Огромное количество рабов отучило римлянина от личных забот о себе. Он не хочет, а впоследствии, силой отвычки, уже и не умеет ничего сделать для себя сам. Да и нечего ему делать! Все житейские обязанности его распределены между слугами и с такой подробной точностью, что ему самому остаются почти исключительно одни физиологические, ибо от общественных он, — по примеру и чуть не с благословения императора, — тоже начинает мало-помалу удаляться, уступая свою государственную роль прислуге цезаря. В конце концов, мы видим чуть не целую расу людей, поголовно бездеятельных, опустившихся, рано лишенных как физической, так и нравственной энергии. По насмешливому свидетельству Сенеки, иной лентяй, играя в пресыщенность, разочарование, усталость трудом самой жизни, доходил до столь чудовищного извращения праздности, что водил за собой раба, обязанного подсказывать ему время выезда, бани, ужина. «Раздень меня, уложи меня, покрой меня, баюкай меня, а засну я сам». Щеголять своей изнеженностью, неумением ни к чему приложить собственные свои руки, стало модой, особым шиком. Итак, требования безопасности, чванства, собственного удобства соединялись воедино, чтобы приучить хозяина таскать всюду за собой нескольких рабов: это — тень его тела, живая тень, столь же постоянная, столь же неизбежная, как тень световая и не больше ее стеснительная.
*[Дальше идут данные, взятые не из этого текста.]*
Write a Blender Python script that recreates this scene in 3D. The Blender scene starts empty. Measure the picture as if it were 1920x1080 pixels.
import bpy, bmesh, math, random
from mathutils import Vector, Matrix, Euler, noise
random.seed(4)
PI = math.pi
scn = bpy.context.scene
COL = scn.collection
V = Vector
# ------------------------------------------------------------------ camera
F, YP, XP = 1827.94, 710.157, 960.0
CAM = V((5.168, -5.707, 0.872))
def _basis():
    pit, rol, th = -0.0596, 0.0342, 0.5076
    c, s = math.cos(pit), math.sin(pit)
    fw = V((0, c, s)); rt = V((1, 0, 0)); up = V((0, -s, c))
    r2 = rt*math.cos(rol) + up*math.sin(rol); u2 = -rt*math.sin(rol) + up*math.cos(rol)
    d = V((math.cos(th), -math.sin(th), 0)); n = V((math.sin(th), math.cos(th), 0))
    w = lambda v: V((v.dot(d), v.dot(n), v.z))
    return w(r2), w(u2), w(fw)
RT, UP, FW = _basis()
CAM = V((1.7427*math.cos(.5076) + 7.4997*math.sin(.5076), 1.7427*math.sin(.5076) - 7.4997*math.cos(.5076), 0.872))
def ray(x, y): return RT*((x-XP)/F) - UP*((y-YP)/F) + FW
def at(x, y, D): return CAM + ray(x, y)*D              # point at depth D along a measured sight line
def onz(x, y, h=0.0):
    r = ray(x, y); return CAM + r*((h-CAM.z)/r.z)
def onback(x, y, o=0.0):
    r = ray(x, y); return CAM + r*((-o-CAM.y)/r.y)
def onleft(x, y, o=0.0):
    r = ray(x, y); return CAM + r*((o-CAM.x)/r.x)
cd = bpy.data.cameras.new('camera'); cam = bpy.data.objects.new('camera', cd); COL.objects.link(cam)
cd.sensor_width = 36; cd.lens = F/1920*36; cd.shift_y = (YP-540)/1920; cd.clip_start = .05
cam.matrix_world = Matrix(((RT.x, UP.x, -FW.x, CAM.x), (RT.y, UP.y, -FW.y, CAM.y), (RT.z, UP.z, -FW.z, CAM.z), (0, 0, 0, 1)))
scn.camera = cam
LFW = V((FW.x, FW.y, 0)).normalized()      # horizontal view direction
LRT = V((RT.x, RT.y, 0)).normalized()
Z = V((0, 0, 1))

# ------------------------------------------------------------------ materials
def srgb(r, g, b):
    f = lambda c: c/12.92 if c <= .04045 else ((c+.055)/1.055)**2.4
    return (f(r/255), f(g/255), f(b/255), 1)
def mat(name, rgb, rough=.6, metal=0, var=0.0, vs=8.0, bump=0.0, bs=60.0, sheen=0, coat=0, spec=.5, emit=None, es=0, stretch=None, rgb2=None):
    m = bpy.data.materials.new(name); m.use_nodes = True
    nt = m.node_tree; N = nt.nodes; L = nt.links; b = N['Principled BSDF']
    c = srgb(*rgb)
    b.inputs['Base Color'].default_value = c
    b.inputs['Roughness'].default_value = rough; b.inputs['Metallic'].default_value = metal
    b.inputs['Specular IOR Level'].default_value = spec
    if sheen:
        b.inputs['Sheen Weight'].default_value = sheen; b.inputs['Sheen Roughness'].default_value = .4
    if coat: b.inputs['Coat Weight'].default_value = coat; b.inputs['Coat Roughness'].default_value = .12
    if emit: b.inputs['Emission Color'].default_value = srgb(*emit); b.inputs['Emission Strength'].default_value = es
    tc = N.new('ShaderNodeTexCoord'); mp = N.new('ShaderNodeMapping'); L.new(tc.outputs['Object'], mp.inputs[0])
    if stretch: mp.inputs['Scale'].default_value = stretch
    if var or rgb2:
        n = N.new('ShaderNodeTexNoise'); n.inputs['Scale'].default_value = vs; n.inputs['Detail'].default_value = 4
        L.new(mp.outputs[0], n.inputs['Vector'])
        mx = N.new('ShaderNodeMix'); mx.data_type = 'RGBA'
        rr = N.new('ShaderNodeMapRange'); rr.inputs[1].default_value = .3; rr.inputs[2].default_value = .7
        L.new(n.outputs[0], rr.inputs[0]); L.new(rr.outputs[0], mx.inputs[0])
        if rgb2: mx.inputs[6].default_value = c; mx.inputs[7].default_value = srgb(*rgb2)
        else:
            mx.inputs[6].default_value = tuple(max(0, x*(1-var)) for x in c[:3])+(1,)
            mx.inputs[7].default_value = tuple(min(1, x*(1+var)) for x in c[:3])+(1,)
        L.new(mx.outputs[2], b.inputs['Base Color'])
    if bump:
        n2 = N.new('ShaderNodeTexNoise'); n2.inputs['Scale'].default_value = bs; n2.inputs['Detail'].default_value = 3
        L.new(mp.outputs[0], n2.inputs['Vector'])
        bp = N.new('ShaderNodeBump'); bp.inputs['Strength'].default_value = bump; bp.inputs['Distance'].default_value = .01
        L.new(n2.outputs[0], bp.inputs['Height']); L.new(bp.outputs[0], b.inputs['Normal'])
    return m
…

Лукиан, Петроний, Апулей рисуют нам портреты рабов, сопровождающих господина, даже в обстановке самого разнузданного, самого, — казалось бы, по нашим понятиям, — секретного разгула.
Взирая на раба, как на животное, по закону и условиям общества, римлянин, — по инстинкту, — все же не мог не сознавать в нем, хотя бы и смутно, и против воли, родственного себе самому человеческого существа. Спор с знатной госпожей: раб — человек или нет? сохранил нам Ювенал. «При рабе не стыдно» и «раб не имеет права стыда, когда ему воспрещено оно господином» — таковы римские формулы. Фон Визин повторил их в русском варианте, когда писал «Утро княгини Халдиной».
Но они дорого обошлись Риму с этической точки зрения! Что бы ни говорил кодекс и привычка общественная, инстинкт настаивает на своем: раб — человек. Отвычка стыда при рабе переходит в нестыдение людей вообще, — без разбора, невольники они или свободные. Чувство стыда, — вместо прогрессивной эволюции, ему свойственной, быстро регрессирует. Особенно грубые и прискорбные последствия отсюда вытекли, конечно, для пола женскою. Не говорю уже о косвенных печальных воздействиях подобного общения полов, в смысле притупления нравственного чувства к различию их и вне рабской среды, — бывали воздействия прямые и гораздо печальнейшие.